Written request:
Give the material again in full, matching it exactly.

+ + +

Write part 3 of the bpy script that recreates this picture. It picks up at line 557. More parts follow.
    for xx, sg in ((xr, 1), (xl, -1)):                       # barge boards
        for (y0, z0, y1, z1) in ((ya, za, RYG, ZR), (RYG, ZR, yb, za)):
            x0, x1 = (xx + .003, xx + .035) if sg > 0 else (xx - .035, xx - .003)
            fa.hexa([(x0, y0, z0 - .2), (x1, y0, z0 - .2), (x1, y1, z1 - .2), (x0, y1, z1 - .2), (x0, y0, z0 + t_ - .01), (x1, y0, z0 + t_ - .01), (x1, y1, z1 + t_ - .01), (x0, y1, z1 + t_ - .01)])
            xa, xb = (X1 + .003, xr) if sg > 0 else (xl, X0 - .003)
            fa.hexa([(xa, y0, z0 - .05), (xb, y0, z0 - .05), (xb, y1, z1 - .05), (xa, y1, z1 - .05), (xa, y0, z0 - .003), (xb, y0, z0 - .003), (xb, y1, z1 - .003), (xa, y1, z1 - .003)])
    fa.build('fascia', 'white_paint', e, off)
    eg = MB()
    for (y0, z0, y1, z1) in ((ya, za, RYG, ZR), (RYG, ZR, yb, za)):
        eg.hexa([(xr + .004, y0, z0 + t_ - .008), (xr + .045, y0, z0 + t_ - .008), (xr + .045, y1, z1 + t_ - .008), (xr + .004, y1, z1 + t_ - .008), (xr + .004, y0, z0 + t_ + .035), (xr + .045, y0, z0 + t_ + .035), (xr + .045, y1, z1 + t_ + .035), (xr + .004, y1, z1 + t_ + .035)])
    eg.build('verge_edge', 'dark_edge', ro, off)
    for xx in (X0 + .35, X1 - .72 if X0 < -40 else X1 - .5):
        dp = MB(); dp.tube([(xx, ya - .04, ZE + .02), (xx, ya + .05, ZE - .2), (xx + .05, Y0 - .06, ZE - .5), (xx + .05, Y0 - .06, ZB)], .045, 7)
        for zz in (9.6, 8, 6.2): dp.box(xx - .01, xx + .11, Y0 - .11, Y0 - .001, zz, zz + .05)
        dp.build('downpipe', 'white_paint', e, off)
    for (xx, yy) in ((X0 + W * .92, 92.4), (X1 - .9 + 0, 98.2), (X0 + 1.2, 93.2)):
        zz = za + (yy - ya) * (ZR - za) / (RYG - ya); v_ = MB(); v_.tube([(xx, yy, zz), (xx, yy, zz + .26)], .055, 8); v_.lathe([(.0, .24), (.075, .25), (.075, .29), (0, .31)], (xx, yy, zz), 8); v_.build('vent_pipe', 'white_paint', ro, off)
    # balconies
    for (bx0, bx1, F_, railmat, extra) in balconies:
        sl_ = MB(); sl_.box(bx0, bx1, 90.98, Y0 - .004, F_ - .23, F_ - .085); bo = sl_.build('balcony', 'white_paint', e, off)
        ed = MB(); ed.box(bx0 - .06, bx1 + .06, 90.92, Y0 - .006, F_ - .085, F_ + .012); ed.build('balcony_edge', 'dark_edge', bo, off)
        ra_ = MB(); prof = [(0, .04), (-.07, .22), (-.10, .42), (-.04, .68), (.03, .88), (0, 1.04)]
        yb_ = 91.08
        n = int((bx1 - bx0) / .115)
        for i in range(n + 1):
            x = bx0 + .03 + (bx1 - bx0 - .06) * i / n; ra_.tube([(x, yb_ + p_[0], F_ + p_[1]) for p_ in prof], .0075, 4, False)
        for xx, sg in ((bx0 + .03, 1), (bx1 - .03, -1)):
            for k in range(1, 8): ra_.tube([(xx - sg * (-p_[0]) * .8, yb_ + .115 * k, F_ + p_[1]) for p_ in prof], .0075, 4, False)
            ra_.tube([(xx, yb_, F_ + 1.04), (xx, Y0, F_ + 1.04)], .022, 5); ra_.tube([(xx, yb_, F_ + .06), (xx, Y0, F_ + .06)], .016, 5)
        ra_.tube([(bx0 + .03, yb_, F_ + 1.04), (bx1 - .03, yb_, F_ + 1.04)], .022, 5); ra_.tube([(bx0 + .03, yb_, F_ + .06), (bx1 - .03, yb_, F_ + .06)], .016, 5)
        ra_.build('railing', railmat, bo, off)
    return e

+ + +

Exercise answer:
Write part 3 of the bpy script that recreates this picture. It picks up at line 557. More parts follow.
    for xx, sg in ((xr, 1), (xl, -1)):                       # barge boards
        for (y0, z0, y1, z1) in ((ya, za, RYG, ZR), (RYG, ZR, yb, za)):
            x0, x1 = (xx + .003, xx + .035) if sg > 0 else (xx - .035, xx - .003)
            fa.hexa([(x0, y0, z0 - .2), (x1, y0, z0 - .2), (x1, y1, z1 - .2), (x0, y1, z1 - .2), (x0, y0, z0 + t_ - .01), (x1, y0, z0 + t_ - .01), (x1, y1, z1 + t_ - .01), (x0, y1, z1 + t_ - .01)])
            xa, xb = (X1 + .003, xr) if sg > 0 else (xl, X0 - .003)
            fa.hexa([(xa, y0, z0 - .05), (xb, y0, z0 - .05), (xb, y1, z1 - .05), (xa, y1, z1 - .05), (xa, y0, z0 - .003), (xb, y0, z0 - .003), (xb, y1, z1 - .003), (xa, y1, z1 - .003)])
    fa.build('fascia', 'white_paint', e, off)
    eg = MB()
    for (y0, z0, y1, z1) in ((ya, za, RYG, ZR), (RYG, ZR, yb, za)):
        eg.hexa([(xr + .004, y0, z0 + t_ - .008), (xr + .045, y0, z0 + t_ - .008), (xr + .045, y1, z1 + t_ - .008), (xr + .004, y1, z1 + t_ - .008), (xr + .004, y0, z0 + t_ + .035), (xr + .045, y0, z0 + t_ + .035), (xr + .045, y1, z1 + t_ + .035), (xr + .004, y1, z1 + t_ + .035)])
    eg.build('verge_edge', 'dark_edge', ro, off)
    for xx in (X0 + .35, X1 - .72 if X0 < -40 else X1 - .5):
        dp = MB(); dp.tube([(xx, ya - .04, ZE + .02), (xx, ya + .05, ZE - .2), (xx + .05, Y0 - .06, ZE - .5), (xx + .05, Y0 - .06, ZB)], .045, 7)
        for zz in (9.6, 8, 6.2): dp.box(xx - .01, xx + .11, Y0 - .11, Y0 - .001, zz, zz + .05)
        dp.build('downpipe', 'white_paint', e, off)
    for (xx, yy) in ((X0 + W * .92, 92.4), (X1 - .9 + 0, 98.2), (X0 + 1.2, 93.2)):
        zz = za + (yy - ya) * (ZR - za) / (RYG - ya); v_ = MB(); v_.tube([(xx, yy, zz), (xx, yy, zz + .26)], .055, 8); v_.lathe([(.0, .24), (.075, .25), (.075, .29), (0, .31)], (xx, yy, zz), 8); v_.build('vent_pipe', 'white_paint', ro, off)
    # balconies
    for (bx0, bx1, F_, railmat, extra) in balconies:
        sl_ = MB(); sl_.box(bx0, bx1, 90.98, Y0 - .004, F_ - .23, F_ - .085); bo = sl_.build('balcony', 'white_paint', e, off)
        ed = MB(); ed.box(bx0 - .06, bx1 + .06, 90.92, Y0 - .006, F_ - .085, F_ + .012); ed.build('balcony_edge', 'dark_edge', bo, off)
        ra_ = MB(); prof = [(0, .04), (-.07, .22), (-.10, .42), (-.04, .68), (.03, .88), (0, 1.04)]
        yb_ = 91.08
        n = int((bx1 - bx0) / .115)
        for i in range(n + 1):
            x = bx0 + .03 + (bx1 - bx0 - .06) * i / n; ra_.tube([(x, yb_ + p_[0], F_ + p_[1]) for p_ in prof], .0075, 4, False)
        for xx, sg in ((bx0 + .03, 1), (bx1 - .03, -1)):
            for k in range(1, 8): ra_.tube([(xx - sg * (-p_[0]) * .8, yb_ + .115 * k, F_ + p_[1]) for p_ in prof], .0075, 4, False)
            ra_.tube([(xx, yb_, F_ + 1.04), (xx, Y0, F_ + 1.04)], .022, 5); ra_.tube([(xx, yb_, F_ + .06), (xx, Y0, F_ + .06)], .016, 5)
        ra_.tube([(bx0 + .03, yb_, F_ + 1.04), (bx1 - .03, yb_, F_ + 1.04)], .022, 5); ra_.tube([(bx0 + .03, yb_, F_ + .06), (bx1 - .03, yb_, F_ + .06)], .016, 5)
        ra_.build('railing', railmat, bo, off)
    return e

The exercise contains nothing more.